─── DATA SEGMENT ───

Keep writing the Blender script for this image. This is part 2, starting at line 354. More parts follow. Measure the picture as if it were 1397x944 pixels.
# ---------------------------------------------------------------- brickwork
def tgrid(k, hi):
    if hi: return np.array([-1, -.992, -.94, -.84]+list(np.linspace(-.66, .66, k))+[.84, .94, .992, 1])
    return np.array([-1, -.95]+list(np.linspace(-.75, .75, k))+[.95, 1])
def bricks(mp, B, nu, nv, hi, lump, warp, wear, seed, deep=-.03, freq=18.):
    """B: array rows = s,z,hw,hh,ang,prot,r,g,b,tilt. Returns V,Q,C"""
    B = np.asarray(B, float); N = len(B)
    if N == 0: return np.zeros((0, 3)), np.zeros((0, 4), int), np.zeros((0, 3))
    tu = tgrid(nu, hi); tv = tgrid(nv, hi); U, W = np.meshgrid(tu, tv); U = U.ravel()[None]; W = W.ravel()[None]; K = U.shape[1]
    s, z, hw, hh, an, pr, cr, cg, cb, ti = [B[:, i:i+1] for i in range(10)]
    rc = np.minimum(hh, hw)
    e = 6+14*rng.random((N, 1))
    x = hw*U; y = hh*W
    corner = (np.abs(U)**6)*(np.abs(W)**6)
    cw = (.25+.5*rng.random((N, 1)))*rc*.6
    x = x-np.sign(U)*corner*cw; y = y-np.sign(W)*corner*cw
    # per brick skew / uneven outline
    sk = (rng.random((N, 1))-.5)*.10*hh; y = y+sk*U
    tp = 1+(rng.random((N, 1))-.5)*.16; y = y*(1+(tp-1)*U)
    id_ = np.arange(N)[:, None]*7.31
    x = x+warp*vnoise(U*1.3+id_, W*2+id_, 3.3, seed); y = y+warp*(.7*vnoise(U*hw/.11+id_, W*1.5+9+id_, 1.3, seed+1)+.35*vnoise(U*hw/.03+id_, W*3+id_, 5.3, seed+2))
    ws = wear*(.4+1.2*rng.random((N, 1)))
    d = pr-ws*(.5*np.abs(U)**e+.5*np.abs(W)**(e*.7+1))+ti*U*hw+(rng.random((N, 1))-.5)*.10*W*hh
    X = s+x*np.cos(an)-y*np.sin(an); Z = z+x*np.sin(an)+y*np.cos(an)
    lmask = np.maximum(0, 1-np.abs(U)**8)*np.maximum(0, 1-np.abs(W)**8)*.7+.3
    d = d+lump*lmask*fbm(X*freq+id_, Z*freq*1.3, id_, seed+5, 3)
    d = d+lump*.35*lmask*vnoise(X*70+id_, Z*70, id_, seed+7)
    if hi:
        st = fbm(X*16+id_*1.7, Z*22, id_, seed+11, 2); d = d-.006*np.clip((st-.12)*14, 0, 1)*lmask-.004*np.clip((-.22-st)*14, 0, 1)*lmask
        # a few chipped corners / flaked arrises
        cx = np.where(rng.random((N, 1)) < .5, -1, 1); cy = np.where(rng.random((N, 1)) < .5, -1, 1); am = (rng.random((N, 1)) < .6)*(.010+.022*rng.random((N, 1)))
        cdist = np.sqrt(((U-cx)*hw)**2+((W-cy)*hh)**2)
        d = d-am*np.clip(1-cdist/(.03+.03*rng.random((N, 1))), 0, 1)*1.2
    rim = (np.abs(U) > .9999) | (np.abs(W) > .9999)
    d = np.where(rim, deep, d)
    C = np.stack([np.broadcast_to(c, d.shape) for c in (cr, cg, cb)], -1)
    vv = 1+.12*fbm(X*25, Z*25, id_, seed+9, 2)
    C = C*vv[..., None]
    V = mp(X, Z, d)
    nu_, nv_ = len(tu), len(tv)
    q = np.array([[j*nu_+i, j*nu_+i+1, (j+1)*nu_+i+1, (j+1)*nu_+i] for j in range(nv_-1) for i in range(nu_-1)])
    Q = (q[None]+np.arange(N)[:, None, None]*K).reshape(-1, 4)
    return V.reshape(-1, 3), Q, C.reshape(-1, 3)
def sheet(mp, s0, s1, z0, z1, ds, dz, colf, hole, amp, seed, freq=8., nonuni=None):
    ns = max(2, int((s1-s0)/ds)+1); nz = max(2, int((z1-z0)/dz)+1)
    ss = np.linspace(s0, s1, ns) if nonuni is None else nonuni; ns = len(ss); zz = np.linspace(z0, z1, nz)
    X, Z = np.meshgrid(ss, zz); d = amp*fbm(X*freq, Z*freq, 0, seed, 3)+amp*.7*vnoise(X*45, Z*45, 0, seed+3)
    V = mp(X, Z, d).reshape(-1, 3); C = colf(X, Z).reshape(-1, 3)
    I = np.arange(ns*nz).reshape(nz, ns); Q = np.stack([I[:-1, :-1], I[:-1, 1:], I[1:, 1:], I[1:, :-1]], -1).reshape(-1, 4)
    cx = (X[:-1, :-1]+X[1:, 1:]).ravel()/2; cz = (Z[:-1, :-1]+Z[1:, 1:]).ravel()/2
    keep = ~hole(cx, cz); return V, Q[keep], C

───

● **TASK BRIEF**: Repeat the data in its entirety, character for character.

● **FINAL RESULT**:
Keep writing the Blender script for this image. This is part 2, starting at line 354. More parts follow. Measure the picture as if it were 1397x944 pixels.
# ---------------------------------------------------------------- brickwork
def tgrid(k, hi):
    if hi: return np.array([-1, -.992, -.94, -.84]+list(np.linspace(-.66, .66, k))+[.84, .94, .992, 1])
    return np.array([-1, -.95]+list(np.linspace(-.75, .75, k))+[.95, 1])
def bricks(mp, B, nu, nv, hi, lump, warp, wear, seed, deep=-.03, freq=18.):
    """B: array rows = s,z,hw,hh,ang,prot,r,g,b,tilt. Returns V,Q,C"""
    B = np.asarray(B, float); N = len(B)
    if N == 0: return np.zeros((0, 3)), np.zeros((0, 4), int), np.zeros((0, 3))
    tu = tgrid(nu, hi); tv = tgrid(nv, hi); U, W = np.meshgrid(tu, tv); U = U.ravel()[None]; W = W.ravel()[None]; K = U.shape[1]
    s, z, hw, hh, an, pr, cr, cg, cb, ti = [B[:, i:i+1] for i in range(10)]
    rc = np.minimum(hh, hw)
    e = 6+14*rng.random((N, 1))
    x = hw*U; y = hh*W
    corner = (np.abs(U)**6)*(np.abs(W)**6)
    cw = (.25+.5*rng.random((N, 1)))*rc*.6
    x = x-np.sign(U)*corner*cw; y = y-np.sign(W)*corner*cw
    # per brick skew / uneven outline
    sk = (rng.random((N, 1))-.5)*.10*hh; y = y+sk*U
    tp = 1+(rng.random((N, 1))-.5)*.16; y = y*(1+(tp-1)*U)
    id_ = np.arange(N)[:, None]*7.31
    x = x+warp*vnoise(U*1.3+id_, W*2+id_, 3.3, seed); y = y+warp*(.7*vnoise(U*hw/.11+id_, W*1.5+9+id_, 1.3, seed+1)+.35*vnoise(U*hw/.03+id_, W*3+id_, 5.3, seed+2))
    ws = wear*(.4+1.2*rng.random((N, 1)))
    d = pr-ws*(.5*np.abs(U)**e+.5*np.abs(W)**(e*.7+1))+ti*U*hw+(rng.random((N, 1))-.5)*.10*W*hh
    X = s+x*np.cos(an)-y*np.sin(an); Z = z+x*np.sin(an)+y*np.cos(an)
    lmask = np.maximum(0, 1-np.abs(U)**8)*np.maximum(0, 1-np.abs(W)**8)*.7+.3
    d = d+lump*lmask*fbm(X*freq+id_, Z*freq*1.3, id_, seed+5, 3)
    d = d+lump*.35*lmask*vnoise(X*70+id_, Z*70, id_, seed+7)
    if hi:
        st = fbm(X*16+id_*1.7, Z*22, id_, seed+11, 2); d = d-.006*np.clip((st-.12)*14, 0, 1)*lmask-.004*np.clip((-.22-st)*14, 0, 1)*lmask
        # a few chipped corners / flaked arrises
        cx = np.where(rng.random((N, 1)) < .5, -1, 1); cy = np.where(rng.random((N, 1)) < .5, -1, 1); am = (rng.random((N, 1)) < .6)*(.010+.022*rng.random((N, 1)))
        cdist = np.sqrt(((U-cx)*hw)**2+((W-cy)*hh)**2)
        d = d-am*np.clip(1-cdist/(.03+.03*rng.random((N, 1))), 0, 1)*1.2
    rim = (np.abs(U) > .9999) | (np.abs(W) > .9999)
    d = np.where(rim, deep, d)
    C = np.stack([np.broadcast_to(c, d.shape) for c in (cr, cg, cb)], -1)
    vv = 1+.12*fbm(X*25, Z*25, id_, seed+9, 2)
    C = C*vv[..., None]
    V = mp(X, Z, d)
    nu_, nv_ = len(tu), len(tv)
    q = np.array([[j*nu_+i, j*nu_+i+1, (j+1)*nu_+i+1, (j+1)*nu_+i] for j in range(nv_-1) for i in range(nu_-1)])
    Q = (q[None]+np.arange(N)[:, None, None]*K).reshape(-1, 4)
    return V.reshape(-1, 3), Q, C.reshape(-1, 3)
def sheet(mp, s0, s1, z0, z1, ds, dz, colf, hole, amp, seed, freq=8., nonuni=None):
    ns = max(2, int((s1-s0)/ds)+1); nz = max(2, int((z1-z0)/dz)+1)
    ss = np.linspace(s0, s1, ns) if nonuni is None else nonuni; ns = len(ss); zz = np.linspace(z0, z1, nz)
    X, Z = np.meshgrid(ss, zz); d = amp*fbm(X*freq, Z*freq, 0, seed, 3)+amp*.7*vnoise(X*45, Z*45, 0, seed+3)
    V = mp(X, Z, d).reshape(-1, 3); C = colf(X, Z).reshape(-1, 3)
    I = np.arange(ns*nz).reshape(nz, ns); Q = np.stack([I[:-1, :-1], I[:-1, 1:], I[1:, 1:], I[1:, :-1]], -1).reshape(-1, 4)
    cx = (X[:-1, :-1]+X[1:, 1:]).ravel()/2; cz = (Z[:-1, :-1]+Z[1:, 1:]).ravel()/2
    keep = ~hole(cx, cz); return V, Q[keep], C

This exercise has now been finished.